Anonymous wrote:
Anonymous wrote:
Anonymous wrote:
Anonymous wrote:I think people tend to talk past each other on this issue. I think it is simultaneously true that: 1. Open marriages work very well for a small group of people, who reasonably resent the social opprobrium against the practice and advocate for it because it works really well for them ; 2. Open marriages are a catastrophe for a much larger group of people; and 3. Normalizing open marriages will inevitably result in pressure on monogamous-preferring spouses who don’t want to open the marriage along the lines of “you are unreasonable not to open the marriage, it has gone mainstream and all the cool kids are doing it.” Yes they can say no, but it’s much harder to once the practice becomes widespread.

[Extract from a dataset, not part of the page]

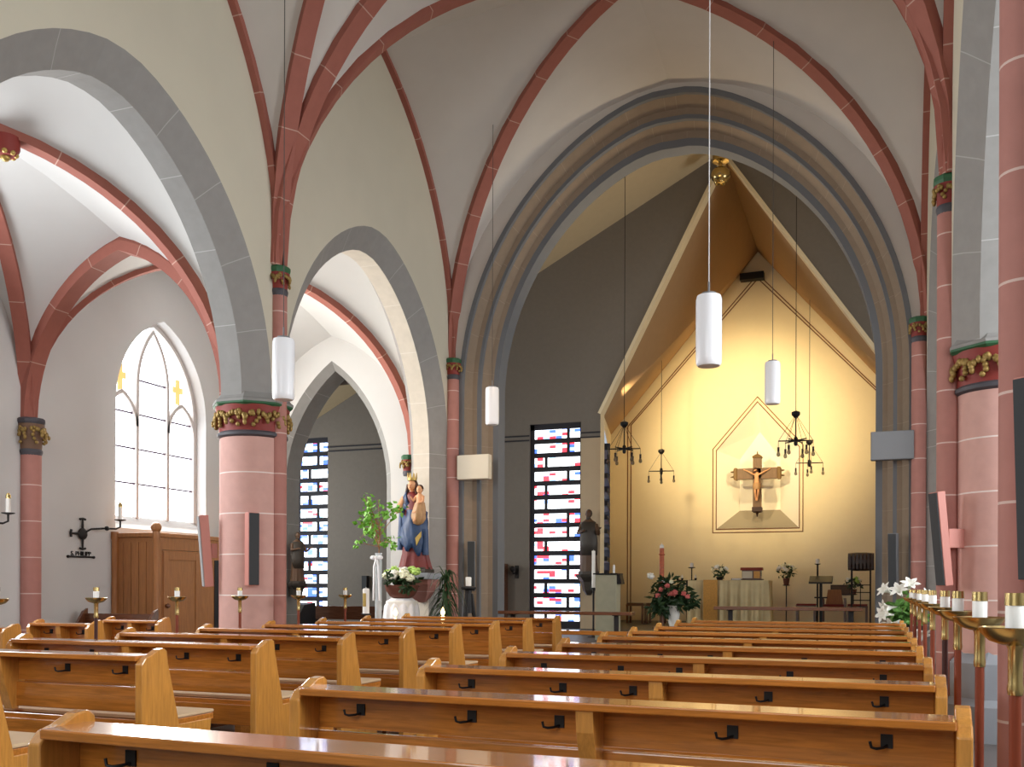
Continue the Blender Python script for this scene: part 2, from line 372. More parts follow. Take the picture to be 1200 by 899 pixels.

I’d say that this holds true for monogamous marriages as well - they work well for only a small group of people. Read the All or Nothing Marriage.
It's a lot easier for two unhappy people to maintain a partnership/union/whatever than it is for a chain of people.
I don't think many people are built for many years of monogamy. But I think far fewer are built for many years (or even months) of polyamory.
This is the truth. Monogamy is like democracy -- a terrible idea but better than the alternative.
At least as for as marriages with children are concerned. For people who don't have kids, and especially if they are both financially independent, I think a broader range of arrangements can work. With kids, monogamy is hard to beat.